**WORK TO BE COMPLETED**
Go through the material below and copy all lines with "from".

START

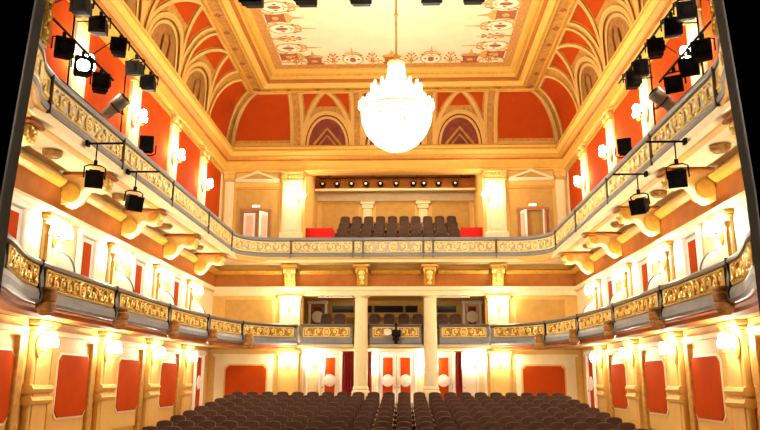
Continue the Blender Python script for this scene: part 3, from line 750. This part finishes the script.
for s, sd in ((-1,'left'), (1,'right')):
    door('red and white door with medallion at the rear end of the %s stalls wall' % sd, (s*6.98,26.05,fz(26)), PI/2 if s < 0 else -PI/2, .85, 2.3, 1, True)
    door('open white double door on the %s side of the upper gallery' % sd, (s*5.42,YB-.04,4.56), 0, .98, 1.92, 2, False, .9 if s < 0 else 1.15, 'brown', 'white', 'pink', opened=(1,) if s < 0 else (0,1))
    door('red and white box door at the back of the rear boxes, %s end' % sd, (s*3.20,30.02,1.36), 0, .58, 1.80, 1, True, 0, 'white', 'brown' if s < 0 else 'pink', 'darkred', disch=.70)
    for i, y in enumerate((12.9,16.15,19.45,22.8)):
        door('white framed red door in the %s side boxes, %s from the stage' % (sd, ORD[i]), (s*6.94,y,1.43), PI/2 if s < 0 else -PI/2, .72, 1.80, 1, False, 0, 'white', 'white', 'red')
for s, sd in ((-1,'left'), (1,'right')):
    t = thing('exit_sign', 'small white lit sign above the open gallery door, %s side' % sd, 'sign', (s*5.42,YB-.06,6.68), 0, 'exit signs')
    build('housing', MB().bbox(-.16, .16, -.06, 0, -.01, .10, .01), 'white', t); build('lit_face', MB().box(-.14, .14, -.066, -.058, .005, .085), 'signlit', t)
def curtain(label, x0, x1, y, z0, z1):
    mb = MB(); n = 40; pts = []
    for i in range(n+1):
        q = i/n; pts.append((x0+(x1-x0)*q, y+.06*math.sin(q*(x1-x0)/.13*2*PI)))
    vs = []
    for k in range(9):
        h = k/8
        for x, yy in pts: vs.append((x, y+(yy-y)*(1-.35*h), z0+(z1-z0)*h))
    off = len(vs); vs += [(x,yy+.03,z) for x,yy,z in vs]; m = n+1
    fs = [(k*m+i, k*m+i+1, (k+1)*m+i+1, (k+1)*m+i) for k in range(8) for i in range(n)]
    fs += [tuple(j+off for j in reversed(f)) for f in fs]
    t = thing('curtain', label, 'curtain', (0,0,0), 0, 'crimson foyer curtains')
    build('drape', mb.add(vs, fs), 'curtain', t, True)
    build('rod', MB().tube([(x0-.06,y+.01,z1+.02),(x1+.06,y+.01,z1+.02)], .025), 'gold', t, True)
curtain('crimson velvet curtain just left of the left column', -2.06, -1.55, 29.1, zr, 1.16)
curtain('crimson velvet curtain just right of the left column', -1.20, -.90, 29.1, zr, 1.16)
curtain('dark crimson curtain just right of the right column', 1.42, 1.62, 29.1, zr, 1.16)
curtain('dark crimson curtain beside the bright doorway at the right', 2.42, 2.66, 29.1, zr, 1.16)

# ------------------------------------------------------------------ sconces
def sconce():
    t = thing('wall_sconce', '', 'lamp')
    mb = MB().lathe([(0,-.02),(.05,0),(.09,.04),(.11,.10),(.10,.0),(0,.02)], 12).xf(lambda a,b,c: (a*.9, b*.35-.02, c*1.0))
    mb = MB(); mb.prism([(.0,-.26),(.06,-.18),(.09,-.05),(.10,.05),(.06,.14),(.0,.22),(-.06,.14),(-.10,.05),(-.09,-.05),(-.06,-.18)], lambda u,v,w: (u,-w,v), 0, .03)
    mb.ball((0,-.03,.02), (.05,.04,.07), 8, 6)
    build('backplate', mb, 'gold', t, True)
    for k in (-1, 0, 1):
        x = k*.20; y = -.20 if k else -.25
        P = [(k*.02,-.03,-.02), (x*.45,y*.55,-.13), (x*.9,y*.95,-.10), (x,y,.0)]
        zz = 0 if k else .10
        P = [(k*.02,-.03,-.02), (x*.45,y*.55,-.15), (x*.9,y*.95,-.13), (x,y,zz-.06)]
        ar = build('arm', MB().tube(P, [.018,.016,.014,.012], 6).lathe([(0,-.07),(.035,-.07),(.06,-.04),(0,-.04)], 10, (x,y,zz)), 'gold', t, True)
        build('globe', MB().ball((x,y,zz+.04), (.095,.095,.105), 12, 8), 'bulb', ar, True)
    return t
s0 = sconce(); done = [False]
def put_sconce(loc, rz, label, group):
    if not done[0]: s0.location = loc; s0.rotation_euler = (0,0,rz); tag(s0, label, 'lamp', group); done[0] = True
    else: dup(s0, loc, rz, label, group)
for s, sd in ((-1,'left'), (1,'right')):
    rz = PI/2 if s < 0 else -PI/2
    for i, y in enumerate(BAYS):
        put_sconce((s*6.815,y-.25,.70), rz, 'lit sconce on the %s stalls wall, %s from the stage' % (sd, ORD[i]), 'stalls wall sconces')
        put_sconce((s*6.805,y-.12,2.93), rz, 'lit sconce behind the %s side boxes, %s from the stage' % (sd, ORD[i]), 'side box sconces')
        put_sconce((s*6.635,y-(.22,.22,.24,.24,.24)[i],6.70), rz, 'lit sconce between red fields of the %s gallery wall, %s from the stage' % (sd, ORD[i]), 'gallery wall sconces')
    put_sconce((s*3.72,YB-.185,7.05), 0, 'lit sconce on the %s pilaster beside the upper seating recess' % sd, 'upper recess sconces')
    put_sconce((s*3.95,YB-.185,2.80), 0, 'lit sconce on the %s pilaster beside the rear boxes' % sd, 'rear box sconces')
    put_sconce((s*3.95,YB-.185,.68), 0, 'lit sconce on the %s pilaster at the back of the stalls' % sd, 'rear stalls sconces')
    put_sconce((s*3.22,29.55,.74), 0, 'lit sconce on the foyer wall far %s of the columns' % sd, 'foyer sconces')
    put_sconce((s*1.18+.1,29.55,.60), 0, 'lit sconce on the foyer wall just %s of the centre double door' % sd, 'foyer sconces')

# ------------------------------------------------------------------ chandelier
CHX, CHY = .24, 18.0
t = thing('chandelier', 'large blazing crystal chandelier hanging from the painted ceiling', 'chandelier', (CHX,CHY,0))
build('suspension_rod', MB().tube([(0,0,8.4),(0,0,zf+.0)], .03, 8).ball((0,0,9.8), .06).ball((0,0,10.6), .05).lathe([(0,zf-.12),(.1,zf-.12),(.16,zf-.03),(.16,zf),(0,zf)], 14), 'gold', t, True)
build('gilt_crown', MB().lathe([(0,8.30),(.20,8.30),(.24,8.36),(.20,8.42),(.10,8.48),(.05,8.62),(0,8.62)], 20), 'gold', t, True)
def strands(name, prof, n, r=.022):
    mb = MB()
    for j in range(n):
        a = 2*PI*j/n
        for (r0,z0), (r1,z1) in zip(prof, prof[1:]):
            k = max(2, int(math.hypot(r1-r0, z1-z0)/.085))
            for i in range(k):
                q = (i+.5)/k; rr = r0+(r1-r0)*q; z = z0+(z1-z0)*q
                mb.ball((rr*math.cos(a), rr*math.sin(a), z), (r*1.3,r*1.3,r*1.7), 5, 4)
    build(name, mb, 'crystal', t)
strands('crystal_cone', [(.20,8.34),(.23,8.05),(.27,7.84),(.34,7.70)], 30)
strands('crystal_shade', [(.36,7.68),(.64,7.52),(.84,7.27),(.92,7.0)], 54)
strands('crystal_basket', [(.92,6.98),(.90,6.70),(.78,6.40),(.55,6.12),(.28,5.96),(.04,5.90)], 60)
for z, r in ((6.99,.93), (7.69,.36)):
    build('gilt_ring', MB().tube([(r*math.cos(2*PI*i/40), r*math.sin(2*PI*i/40), z) for i in range(40)], .03, 6, True), 'gold', t, True)
for k, (n, r, z) in enumerate(((16,.78,7.05), (12,.55,6.62), (8,.22,7.7), (16,.58,7.28), (26,.97,7.05), (16,.66,7.56))):
    for j in range(n):
        a = 2*PI*(j+.5*k)/n; x, y = r*math.cos(a), r*math.sin(a)
        q = .55 if k > 3 else 1; build('candle_bulb', MB().lathe([(0,0),(.04*q,.02),(.055*q,.07),(.04*q,.14),(0,.18)], 8, (x,y,z)), 'chandbulb', t, True)
for k in range(8):
    a = 2*PI*k/8; build('arm', MB().tube([(0,0,7.4),(.4*math.cos(a),.4*math.sin(a),6.85),(.93*math.cos(a),.93*math.sin(a),6.99)], .02, 6), 'gold', t, True)
build('centre_stem', MB().tube([(0,0,6.3),(0,0,8.34)], .04, 8), 'gold', t, True)
build('bottom_finial', MB().lathe([(0,5.84),(.05,5.88),(.07,5.93),(.03,5.98),(0,6.0)], 12), 'crystal', t, True)

# ------------------------------------------------------------------ seats
def chair():
    t = thing('theatre_seat', '', 'seat')
    # backrest: rounded-top padded slab leaning back (+y)
    N = 12; w = .212
    def outline(q, s=1.0):
        pts = [(-w*s,.40),(-w*s,.88)]
        pts += [(-w*s*math.cos(PI*k/N), .88+.12*s*math.sin(PI*k/N)**.55) for k in range(1, N)]
        return pts+[(w*s,.88),(w*s,.40)]
    mb = MB(); lay = [(.0,.90),(.015,1.),(.065,1.),(.085,.94)]; vs = []
    for d, s in lay:
        for x, z in outline(0, s): vs.append((x, d+.16*(z-.4), z))
    m = len(outline(0)); fs = [tuple(range(m-1,-1,-1)), tuple(3*m+i for i in range(m))]
    for k in range(3): fs += [(k*m+i, k*m+(i+1)%m, (k+1)*m+(i+1)%m, (k+1)*m+i) for i in range(m)]
    build('backrest', mb.add(vs, fs), 'seat', t, True)
    mb = MB(); mb.prism([(-.05,.40),(-.14,.42),(-.20,.70),(-.17,.78),(-.09,.78),(-.03,.55)], lambda u,v,q: (q,u,v), -.20, .20)
    build('tip_up_cushion', mb, 'seat', t, True)
    for k in (-1, 1):
        sf = build('side_frame', MB().bbox(k*.246-.012, k*.246+.012, -.16, .06, .0, .60, .005), 'lantern', t)
        build('armrest', MB().bbox(k*.246-.018, k*.246+.018, -.28, .06, .60, .635, .01), 'wood', sf)
    return t
ch0 = chair(); cd = [False]
def put_chair(loc, label, group):
    if not cd[0]: ch0.location = loc; tag(ch0, label, 'seat', group); cd[0] = True
    else: dup(ch0, loc, 0, label, group)
NR = 9
for r in range(NR):
    y = 26.0-r*.95; z = fz(y); n = 22 if r % 2 == 0 else 22
    dx = .537+.0050*r
    for k in range(n):
        off = k-(n-1)/2; x = .12+off*dx
        side = 'left' if off < 0 else 'right'; num = int(abs(off)+.5)
        rowname = 'rearmost stalls row' if r == 0 else '%s stalls row from the back' % ORD[r]
        put_chair((x,y,z+.005), 'brown seat, %s, %s seat %s of the middle' % (rowname, ORD[num-1], side), 'stalls seats')
for r, (y, z) in enumerate(ROWS_U):
    for k in range(10):
        off = k-4.5; side = 'left' if off < 0 else 'right'; num = int(abs(off)+.5)
        rowname = 'front gallery row' if r == 0 else '%s gallery row from the front' % ORD[r]
        put_chair((.14+off*.53, y-.05, z+.005), 'brown seat, %s, %s seat %s of the middle' % (rowname, ORD[num-1], side), 'gallery seats')
i = 0
for (xs, lab) in (((-2.72,-2.18), 'left'), ((-.78,-.2,.38,.95), 'centre'), ((1.9,2.45), 'right')):
    for j, x in enumerate(xs): put_chair((x,28.9,1.66), 'dark brown seat in the %s rear box, %s from its left end' % (lab, ORD[j]), 'rear box seats')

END

**ANSWER TO THIS EXERCISE**
Continue the Blender Python script for this scene: part 3, from line 750. This part finishes the script.
        door('white framed red door in the %s side boxes, %s from the stage' % (sd, ORD[i]), (s*6.94,y,1.43), PI/2 if s < 0 else -PI/2, .72, 1.80, 1, False, 0, 'white', 'white', 'red')
        put_sconce((s*6.815,y-.25,.70), rz, 'lit sconce on the %s stalls wall, %s from the stage' % (sd, ORD[i]), 'stalls wall sconces')
        put_sconce((s*6.805,y-.12,2.93), rz, 'lit sconce behind the %s side boxes, %s from the stage' % (sd, ORD[i]), 'side box sconces')
        put_sconce((s*6.635,y-(.22,.22,.24,.24,.24)[i],6.70), rz, 'lit sconce between red fields of the %s gallery wall, %s from the stage' % (sd, ORD[i]), 'gallery wall sconces')
t = thing('chandelier', 'large blazing crystal chandelier hanging from the painted ceiling', 'chandelier', (CHX,CHY,0))
        rowname = 'rearmost stalls row' if r == 0 else '%s stalls row from the back' % ORD[r]
        rowname = 'front gallery row' if r == 0 else '%s gallery row from the front' % ORD[r]
    for j, x in enumerate(xs): put_chair((x,28.9,1.66), 'dark brown seat in the %s rear box, %s from its left end' % (lab, ORD[j]), 'rear box seats')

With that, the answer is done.